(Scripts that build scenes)

----------------

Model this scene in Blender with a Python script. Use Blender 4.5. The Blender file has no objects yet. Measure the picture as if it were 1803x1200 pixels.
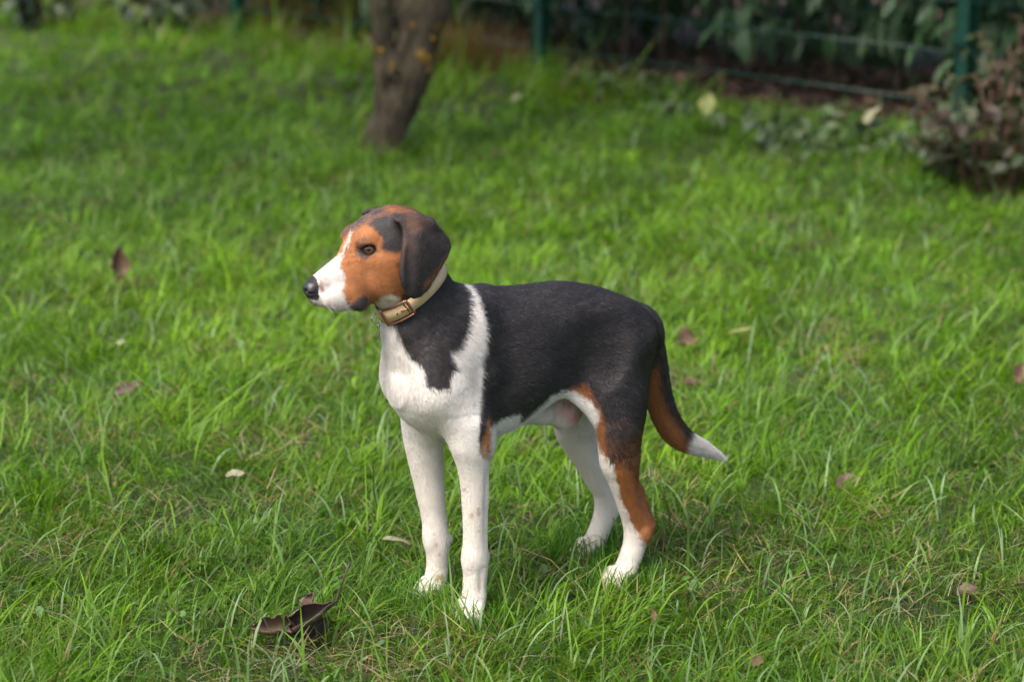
import bpy, math, random
import numpy as np

# ------------------------------------------------------------------ camera, light, exposure
S = bpy.context.scene
COL = S.collection
CAM_H, CAM_PITCH, F_PX, PW, PH = 1.52, math.radians(13.5), 4257.0, 1803.0, 1200.0
cam_d = bpy.data.cameras.new('camera')
cam_d.sensor_width = 36.0
cam_d.lens = 36.0 * F_PX / PW
cam_d.clip_end = 400.0
cam_d.dof.use_dof = True
cam_d.dof.focus_distance = 4.36
cam_d.dof.aperture_fstop = 3.2
cam_o = bpy.data.objects.new('camera', cam_d)
cam_o.location = (0, 0, CAM_H)
cam_o.rotation_euler = (math.pi / 2 - CAM_PITCH, 0, 0)
COL.objects.link(cam_o)
S.camera = cam_o

SUN_EL, SUN_AZ = math.radians(58), math.radians(222)     # azimuth measured clockwise from +Y
world = bpy.data.worlds.new('World')
S.world = world
world.use_nodes = True
wn, wl = world.node_tree.nodes, world.node_tree.links
wn.clear()
sky = wn.new('ShaderNodeTexSky')
sky.sky_type = 'NISHITA'
sky.sun_disc = False
sky.sun_elevation = SUN_EL
sky.sun_rotation = SUN_AZ
sky.air_density = 1.0
sky.dust_density = 5.0
sky.ozone_density = 0.4
bg = wn.new('ShaderNodeBackground')
bg.inputs['Strength'].default_value = 0.12
wo = wn.new('ShaderNodeOutputWorld')
wl.new(sky.outputs[0], bg.inputs['Color'])
wl.new(bg.outputs[0], wo.inputs['Surface'])
sun_d = bpy.data.lights.new('sun', 'SUN')
sun_d.energy = 1.7
sun_d.angle = math.radians(32)
sun_d.color = (1.0, 0.95, 0.87)
sun_o = bpy.data.objects.new('sun', sun_d)
sd = np.array([math.sin(SUN_AZ) * math.cos(SUN_EL), math.cos(SUN_AZ) * math.cos(SUN_EL), math.sin(SUN_EL)])
from mathutils import Vector, Matrix, Quaternion
sun_o.rotation_euler = Vector(sd).to_track_quat('Z', 'Y').to_euler()
sun_o.location = (0, 0, 8)
COL.objects.link(sun_o)
S.view_settings.view_transform = 'Standard'
S.view_settings.look = 'None'
S.view_settings.gamma = 1.0
S.view_settings.use_curve_mapping = False
S.view_settings.exposure = 1.28
S.render.engine = 'CYCLES'
S.cycles.max_bounces = 6
S.cycles.diffuse_bounces = 3
S.cycles.transparent_max_bounces = 8

RNG = np.random.default_rng(11)
random.seed(11)

# ------------------------------------------------------------------ helpers
def link(o, parent=None):
    COL.objects.link(o)
    if parent is not None:
        o.parent = parent
    return o

def tag(o, label=None, cat=None, group=None, kind=None):
    if label: o['label'] = label
    if cat: o['category'] = cat
    if group: o['group'] = group
    if kind: o['kind'] = kind
    return o

def empty(name, loc=(0, 0, 0), rz=0.0):
    o = bpy.data.objects.new(name, None)
    o.location = loc
    o.rotation_euler = (0, 0, rz)
    o.empty_display_size = 0.1
    return link(o)

def mesh_np(name, V, faces, mat=None, parent=None, smooth=True, colors=None, cname='tint', do_link=True):
    """faces: (n,3) or (n,4) int array, or a list of such arrays"""
    V = np.asarray(V, np.float32)
    if not isinstance(faces, (list, tuple)): faces = [faces]
    faces = [np.asarray(f, np.int32) for f in faces if len(f)]
    me = bpy.data.meshes.new(name)
    me.vertices.add(len(V))
    me.vertices.foreach_set('co', V.ravel())
    idx = np.concatenate([f.ravel() for f in faces])
    tot = np.concatenate([np.full(len(f), f.shape[1], np.int32) for f in faces])
    st = np.concatenate([[0], np.cumsum(tot)[:-1]]).astype(np.int32)
    me.loops.add(len(idx))
    me.loops.foreach_set('vertex_index', idx.astype(np.int32))
    me.polygons.add(len(tot))
    me.polygons.foreach_set('loop_start', st)
    me.polygons.foreach_set('use_smooth', np.full(len(tot), bool(smooth)))
    me.update(calc_edges=True)
    if colors is not None:
        a = me.color_attributes.new(cname, 'FLOAT_COLOR', 'POINT')
        c = np.ones((len(V), 4), np.float32)
        c[:, :3] = colors
        a.data.foreach_set('color', c.ravel())
    if mat: me.materials.append(mat)
    o = bpy.data.objects.new(name, me)
    if do_link: link(o, parent)
    return o

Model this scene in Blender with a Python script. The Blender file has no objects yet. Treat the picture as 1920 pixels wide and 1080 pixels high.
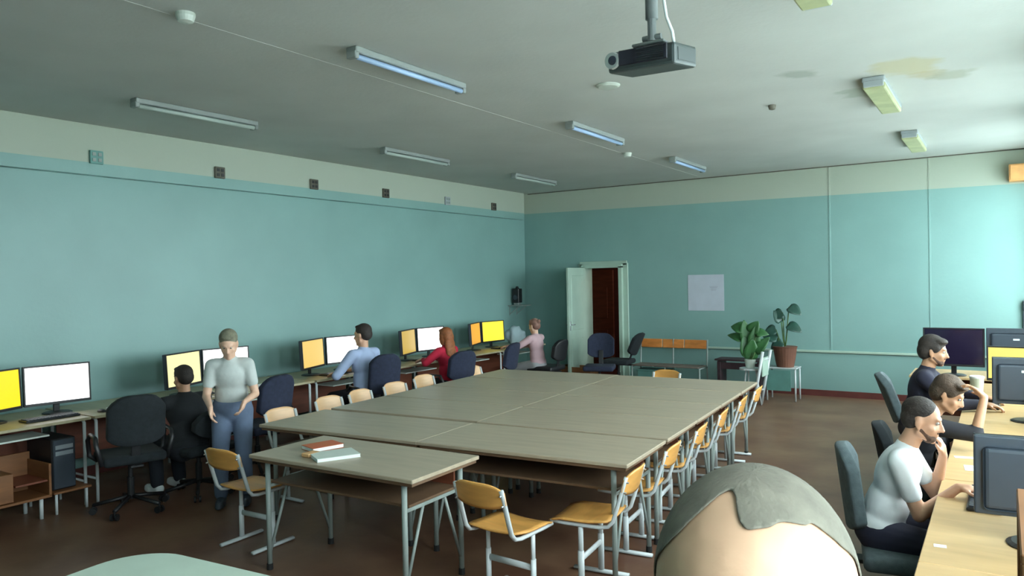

----------------

■ PROBLEM DESCRIPTION ■
A faithful copy of the records above is needed, with the pictures left out.

■ WRITTEN REPLY ■
Model this scene in Blender with a Python script. Use Blender 4.5. The Blender file has no objects yet. Measure the picture as if it were 1803x1200 pixels.
import bpy, math, random
import numpy as np

# ------------------------------------------------------------------ camera, light, exposure
S = bpy.context.scene
COL = S.collection
CAM_H, CAM_PITCH, F_PX, PW, PH = 1.52, math.radians(13.5), 4257.0, 1803.0, 1200.0
cam_d = bpy.data.cameras.new('camera')
cam_d.sensor_width = 36.0
cam_d.lens = 36.0 * F_PX / PW
cam_d.clip_end = 400.0
cam_d.dof.use_dof = True
cam_d.dof.focus_distance = 4.36
cam_d.dof.aperture_fstop = 3.2
cam_o = bpy.data.objects.new('camera', cam_d)
cam_o.location = (0, 0, CAM_H)
cam_o.rotation_euler = (math.pi / 2 - CAM_PITCH, 0, 0)
COL.objects.link(cam_o)
S.camera = cam_o

SUN_EL, SUN_AZ = math.radians(58), math.radians(222)     # azimuth measured clockwise from +Y
world = bpy.data.worlds.new('World')
S.world = world
world.use_nodes = True
wn, wl = world.node_tree.nodes, world.node_tree.links
wn.clear()
sky = wn.new('ShaderNodeTexSky')
sky.sky_type = 'NISHITA'
sky.sun_disc = False
sky.sun_elevation = SUN_EL
sky.sun_rotation = SUN_AZ
sky.air_density = 1.0
sky.dust_density = 5.0
sky.ozone_density = 0.4
bg = wn.new('ShaderNodeBackground')
bg.inputs['Strength'].default_value = 0.12
wo = wn.new('ShaderNodeOutputWorld')
wl.new(sky.outputs[0], bg.inputs['Color'])
wl.new(bg.outputs[0], wo.inputs['Surface'])
sun_d = bpy.data.lights.new('sun', 'SUN')
sun_d.energy = 1.7
sun_d.angle = math.radians(32)
sun_d.color = (1.0, 0.95, 0.87)
sun_o = bpy.data.objects.new('sun', sun_d)
sd = np.array([math.sin(SUN_AZ) * math.cos(SUN_EL), math.cos(SUN_AZ) * math.cos(SUN_EL), math.sin(SUN_EL)])
from mathutils import Vector, Matrix, Quaternion
sun_o.rotation_euler = Vector(sd).to_track_quat('Z', 'Y').to_euler()
sun_o.location = (0, 0, 8)
COL.objects.link(sun_o)
S.view_settings.view_transform = 'Standard'
S.view_settings.look = 'None'
S.view_settings.gamma = 1.0
S.view_settings.use_curve_mapping = False
S.view_settings.exposure = 1.28
S.render.engine = 'CYCLES'
S.cycles.max_bounces = 6
S.cycles.diffuse_bounces = 3
S.cycles.transparent_max_bounces = 8

RNG = np.random.default_rng(11)
random.seed(11)

# ------------------------------------------------------------------ helpers
def link(o, parent=None):
    COL.objects.link(o)
    if parent is not None:
        o.parent = parent
    return o

def tag(o, label=None, cat=None, group=None, kind=None):
    if label: o['label'] = label
    if cat: o['category'] = cat
    if group: o['group'] = group
    if kind: o['kind'] = kind
    return o

def empty(name, loc=(0, 0, 0), rz=0.0):
    o = bpy.data.objects.new(name, None)
    o.location = loc
    o.rotation_euler = (0, 0, rz)
    o.empty_display_size = 0.1
    return link(o)

def mesh_np(name, V, faces, mat=None, parent=None, smooth=True, colors=None, cname='tint', do_link=True):
    """faces: (n,3) or (n,4) int array, or a list of such arrays"""
    V = np.asarray(V, np.float32)
    if not isinstance(faces, (list, tuple)): faces = [faces]
    faces = [np.asarray(f, np.int32) for f in faces if len(f)]
    me = bpy.data.meshes.new(name)
    me.vertices.add(len(V))
    me.vertices.foreach_set('co', V.ravel())
    idx = np.concatenate([f.ravel() for f in faces])
    tot = np.concatenate([np.full(len(f), f.shape[1], np.int32) for f in faces])
    st = np.concatenate([[0], np.cumsum(tot)[:-1]]).astype(np.int32)
    me.loops.add(len(idx))
    me.loops.foreach_set('vertex_index', idx.astype(np.int32))
    me.polygons.add(len(tot))
    me.polygons.foreach_set('loop_start', st)
    me.polygons.foreach_set('use_smooth', np.full(len(tot), bool(smooth)))
    me.update(calc_edges=True)
    if colors is not None:
        a = me.color_attributes.new(cname, 'FLOAT_COLOR', 'POINT')
        c = np.ones((len(V), 4), np.float32)
        c[:, :3] = colors
        a.data.foreach_set('color', c.ravel())
    if mat: me.materials.append(mat)
    o = bpy.data.objects.new(name, me)
    if do_link: link(o, parent)
    return o

Model this scene in Blender with a Python script. The Blender file has no objects yet. Treat the picture as 1920 pixels wide and 1080 pixels high.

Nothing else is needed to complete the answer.